By Peter Jeff
The Leadership Mints Guy
Here’s an idea to help your audience better retain the message of your next speech. Reading time: 3:12.
Think of yourself climbing into the driver’s seat the next time you step on a podium or up to a lectern. Now take your audience for a joy ride. Let them feel in the pit of their stomachs just how exhilarated you feel about your subject. Now step on it!
Accelerate to exhilarate. Speed up and then slow down. Accelerate then slow down. Remember your first joy ride? The fun is in the acceleration not just the velocity. So too in effective public speaking. Speed up and slow down. Vary your pitch. Vary your tone. Vary your rate of speech.
Yet too often I hear overly excited leaders with their foot slammed down on the accelerator screaming with the passion of a preacher seemingly for miles. Too much. Then I hear other even more zealous leaders shifting into an even higher gear and rattling off facts like a professional auctioneer. Too fast. But mostly I hear leaders riding the brake, unsure of where they’re going and doling out fact after fact, drip by drip, in a tepid monotone. Too slow.
Pace yourself. Pacing is the key to an effective speech delivery-assuming the content is tailored to the audience’s interests, concerns and needs.
To help me remember the importance of pacing whenever I deliver a speech, I think of taking my audience on a roller coaster ride. I always like the suspenseful build up point by point by point, just like the roller coaster clicks along the tracks as it climbs that first incline, every so slowly and then halts briefly at the top before soaring down the incline. Weeeeeeeeeeeee!
Indeed, the most effective leaders I’ve known use the pacing technique to heighten the interest, build a sense of urgency in your message and better govern the volume
Like music in a concert hall, effective speech can be performed from the soft sound to a crescendo of orchestration.
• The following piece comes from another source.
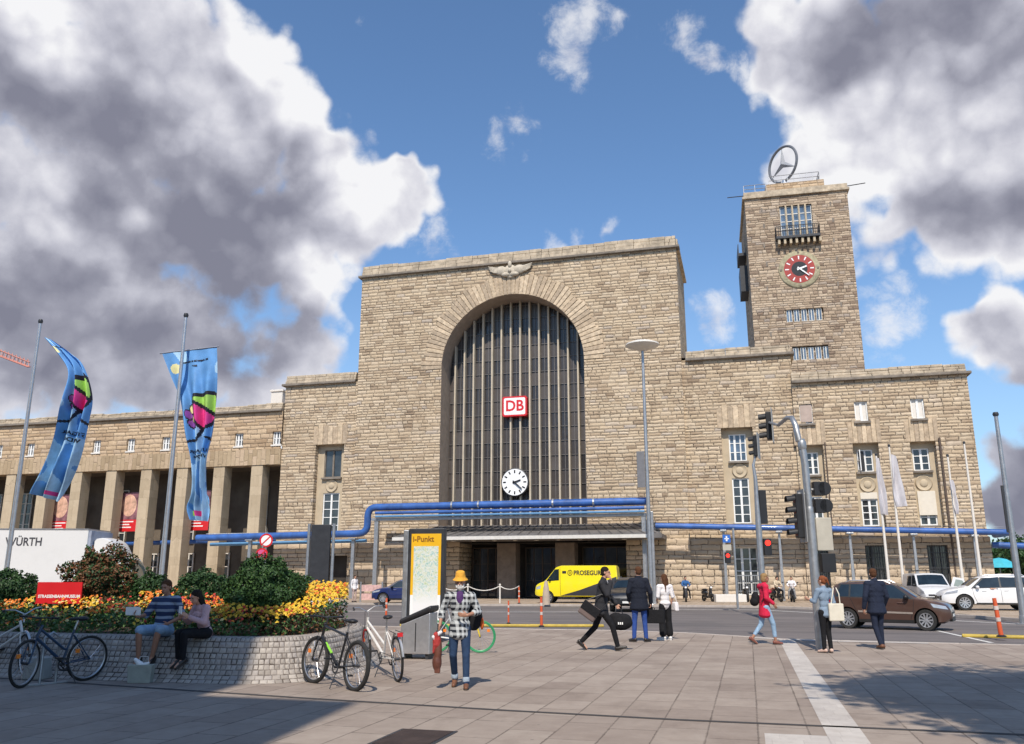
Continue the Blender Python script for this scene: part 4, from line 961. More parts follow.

Like trumpets blaring, loud speech commands your attention—the Pilgrims even believed the louder you sang in a more lively tempo the more readily God would hear their singing and praying.
Startle Your Audience With Silence
Yet moderation is the key. Slow down the pace and you soften the volume. Beginning at the soft end of the loudness scale, the effective speaker can play his words with incremental volume much like Maurice Ravel composed Bolero as a single melody that gets progressively louder and LOUDER as it is repeated.
The opposite extreme is also a key skill both in playing music and in public speaking. Silence. The silence rendered in a pregnant pause can be deafening. Periodic pauses pack a punch. Even a whisper can command the attention of the restless audience. Oliver Wendell Holmes once said “Talking is like playing on a harp. There is as much laying the hands on the strings to stop the vibrations as in twanging them to bring out their music.”
Surprise your audience. Startle them with silence. Sneak up on them with a pregnant pause the way composer Joseph Haydn does in Symphony No. 94. In the 16th measure of the second movement, there is a single loud chord and then silence.
Small wonder this symphony is known as The Surprise. Surprise your audience with vocal variety. Surprise your audience with a ride in a car or in a roller coaster they will not only remember but feel. Weeeeeeeeeeee!
Today’s ImproveMINT
Vary your pace in public speaking to keep your leadership thinking in mint condition.